_Dataset extract_.
———
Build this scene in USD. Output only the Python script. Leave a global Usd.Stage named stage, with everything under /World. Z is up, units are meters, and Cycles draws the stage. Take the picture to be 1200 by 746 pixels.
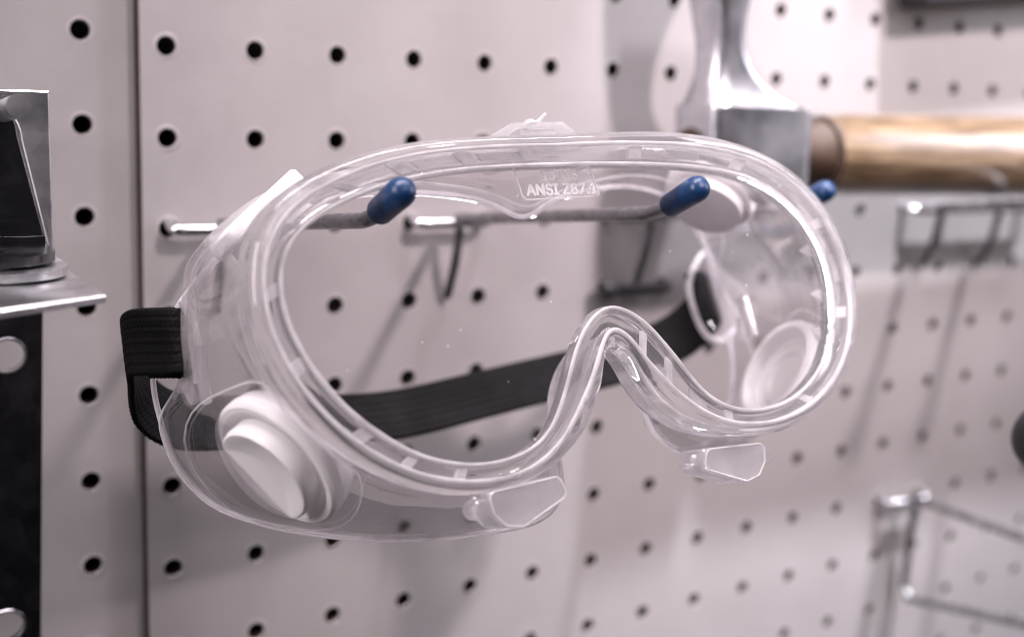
import math
import numpy as np, trimesh, shapely
from shapely.geometry import Polygon, Point, box as sbox
from shapely import affinity
from scipy.interpolate import CubicSpline, splprep, splev
from pxr import Usd, UsdGeom, UsdLux, UsdShade, Gf, Sdf
import usdkit, meshkit

stage = Usd.Stage.CreateInMemory()
UsdGeom.SetStageUpAxis(stage, UsdGeom.Tokens.z)
UsdGeom.SetStageMetersPerUnit(stage, 1.0)
UsdGeom.Xform.Define(stage, '/World')
V = np.array
# ------------------------------------------------------------------ camera
# the pegboard is the plane y = 0 (holes every 25.4 mm), x to the right, z up, the viewer at negative y
CAM = V([-0.09090266, -0.3403889, -0.0110609])
FWD = V([0.52779126, 0.83449712, -0.15827491]); RGT = V([0.84766242, -0.52932609, 0.03580934]); UP = V([0.05389625, 0.15306355, 0.98674553])
cam = UsdGeom.Camera.Define(stage, '/World/camera')
m = np.eye(4); m[0, :3], m[1, :3], m[2, :3], m[3, :3] = RGT, UP, -FWD, CAM
cam.AddTransformOp().Set(Gf.Matrix4d(m.tolist()))
cam.CreateHorizontalApertureAttr(36.0); cam.CreateVerticalApertureAttr(36.0 * 636 / 1024)
cam.CreateFocalLengthAttr(1394.09 / 1200 * 36)
cam.CreateHorizontalApertureOffsetAttr(-28.46 / 1200 * 36); cam.CreateVerticalApertureOffsetAttr(-32.3 / 1200 * 36)
cam.CreateClippingRangeAttr(Gf.Vec2f(0.01, 20))
cam.CreateFocusDistanceAttr(0.262); cam.CreateFStopAttr(7.2)
cam.CreateExposureAttr(0.24)

# ------------------------------------------------------------------ lamps of the shop, and added fill panels
def rect(name, pos, target, w, h, watts, color):
    l = UsdLux.RectLight.Define(stage, '/World/' + name)
    z = V(pos, float) - V(target, float); z /= np.linalg.norm(z)
    x = np.cross([0, 0, 1.0] if abs(z[2]) < .99 else [0, 1.0, 0], z); x /= np.linalg.norm(x); y = np.cross(z, x)
    q = np.eye(4); q[0, :3], q[1, :3], q[2, :3], q[3, :3] = x, y, z, pos
    l.AddTransformOp().Set(Gf.Matrix4d(q.tolist()))
    l.CreateWidthAttr(w); l.CreateHeightAttr(h); l.CreateIntensityAttr(watts); l.CreateColorAttr(Gf.Vec3f(*color)); l.CreateNormalizeAttr(True)
    return l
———
_Stated problem_. Output exactly the span of lines from the top of the listing through the line holding "cam.CreateExposureAttr(0.24)", and leave every picture out.

_Answer to the task_.
Build this scene in USD. Output only the Python script. Leave a global Usd.Stage named stage, with everything under /World. Z is up, units are meters, and Cycles draws the stage. Take the picture to be 1200 by 746 pixels.
import math
import numpy as np, trimesh, shapely
from shapely.geometry import Polygon, Point, box as sbox
from shapely import affinity
from scipy.interpolate import CubicSpline, splprep, splev
from pxr import Usd, UsdGeom, UsdLux, UsdShade, Gf, Sdf
import usdkit, meshkit

stage = Usd.Stage.CreateInMemory()
UsdGeom.SetStageUpAxis(stage, UsdGeom.Tokens.z)
UsdGeom.SetStageMetersPerUnit(stage, 1.0)
UsdGeom.Xform.Define(stage, '/World')
V = np.array
# ------------------------------------------------------------------ camera
# the pegboard is the plane y = 0 (holes every 25.4 mm), x to the right, z up, the viewer at negative y
CAM = V([-0.09090266, -0.3403889, -0.0110609])
FWD = V([0.52779126, 0.83449712, -0.15827491]); RGT = V([0.84766242, -0.52932609, 0.03580934]); UP = V([0.05389625, 0.15306355, 0.98674553])
cam = UsdGeom.Camera.Define(stage, '/World/camera')
m = np.eye(4); m[0, :3], m[1, :3], m[2, :3], m[3, :3] = RGT, UP, -FWD, CAM
cam.AddTransformOp().Set(Gf.Matrix4d(m.tolist()))
cam.CreateHorizontalApertureAttr(36.0); cam.CreateVerticalApertureAttr(36.0 * 636 / 1024)
cam.CreateFocalLengthAttr(1394.09 / 1200 * 36)
cam.CreateHorizontalApertureOffsetAttr(-28.46 / 1200 * 36); cam.CreateVerticalApertureOffsetAttr(-32.3 / 1200 * 36)
cam.CreateClippingRangeAttr(Gf.Vec2f(0.01, 20))
cam.CreateFocusDistanceAttr(0.262); cam.CreateFStopAttr(7.2)
cam.CreateExposureAttr(0.24)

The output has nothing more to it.